For instance, the way in which Sent A Letter (2008) came about is a case in point. Dayanita had begun sending friends she travelled with little Moleskine notebooks with contact sheets of photographs taken during their journeys together. She created one for German publisher Gerhard Steidl (of the photographic imprint Steidl) when he visited Kolkata. Gerhard was so taken up with the idea that he published seven of them as small books. They were in accordion folds and could be opened out as a display. “You could have your own little museum at home,” says Dayanita.
The urge to show her work in interesting ways led to Sent A Letter being displayed in the glass window of a Kolkata jeweller’s shop. “I was in Flury’s, and then I walked into Satram Das Jewellers nearby and introduced myself to the owner,” Dayanita recalls. “He knew of me and asked me what I wanted. I said, ‘Give me your vitrines.’ He agreed immediately. So I set up Sent A Letter in the shop window, and told the paanwallah next door about the pictures. The paanwallah then became the unofficial guide to anybody passing by who stopped to look at the pictures.” Seventeen years later, the display is still there.

Or take the Kochi Box, which Dayanita created at the Kochi Biennale last year. There are 30 cards with pictures of Kerala stacked neatly in a teakwood box: the cards can be shuffled as you please or they can be taken out and shown to other people. Dayanita made 360 Kochi Boxes and sold them for ₹9,000 each at the Malabar House Hotel. “You could only buy them in Kochi,” she says. “Now they’re sold out. You can’t get them anymore.” Next she will be making a Kyoto Box which will only be on sale in Kyoto. This is a quintessentially Dayanita kind of idea — in a world where you can buy literally anything from anywhere, she dares to be different.
“Sometimes people ask me, why are you doing all this?” she laughs. “You take beautiful pictures. Why can’t you just show them in an exhibition? When I made the Museum of Chance, people told me it was confusing, that there were too many photographs to look at.” But Dayanita — who is used to seeing a dozen pictures at a glance in a contact sheet (because she still uses film) — wants you to absorb her pictures. “When you see a piece of sculpture, you walk around it, you bend a little to see it better. That’s what I want you to do in Museum of Chance.” She has four little stools to help you look at the photographs not displayed at eye level.
Over the years, Dayanita’s work has shifted from photojournalism to photo exhibitions to books (she has often referred to herself a bookmaker and has published over a dozen books) to mobile museums (last year she created a Suitcase Museum, in which two finely-made leather suitcases held 44 book objects) to the mother of all museums, her Museum of Chance.

“I made all my Museums for myself,” says Dayanita. “I thought they were all going to be in my house.
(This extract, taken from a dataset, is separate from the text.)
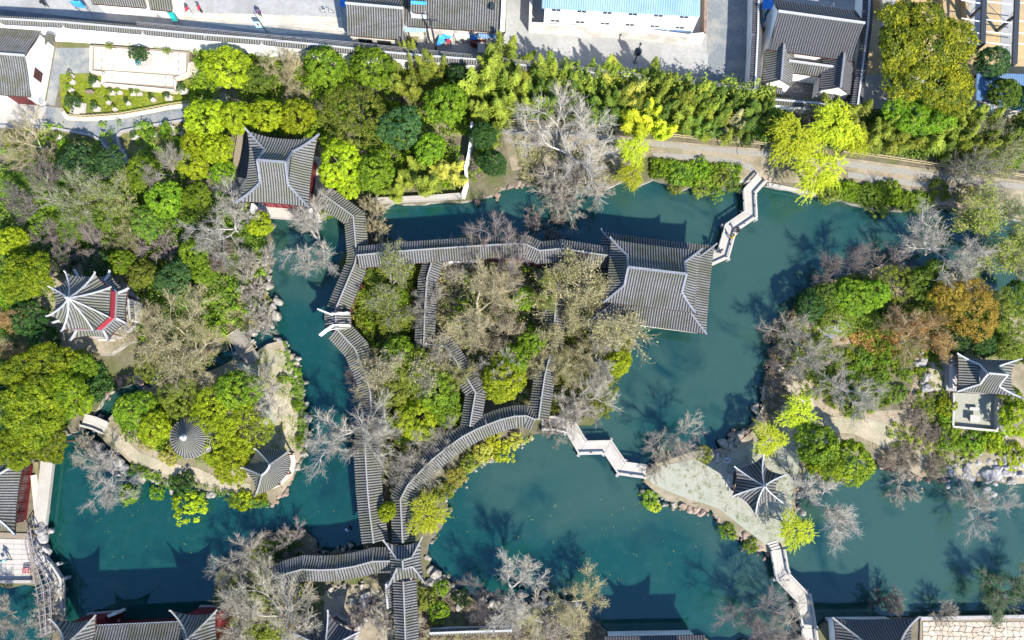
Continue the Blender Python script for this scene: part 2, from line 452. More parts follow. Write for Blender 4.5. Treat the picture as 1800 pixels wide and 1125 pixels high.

They were made to fit there. But then they all got acquired, except for the Museum of Chance. I told my gallerist Jane Hamlyn that it would not be available to anyone till my death, because it came from deep within, because it was so fertile. It would be crazy to give it away. Then I said — as a joke — that I’d reconsider only if MoMA wanted it. I never imagined it would come true!”
Why is it called Museum of Chance?
“Because everything that has happened to me has happened because of chance.”
But the truth is – chance doesn’t happen by chance. You have to make it happen. The way Dayanita has.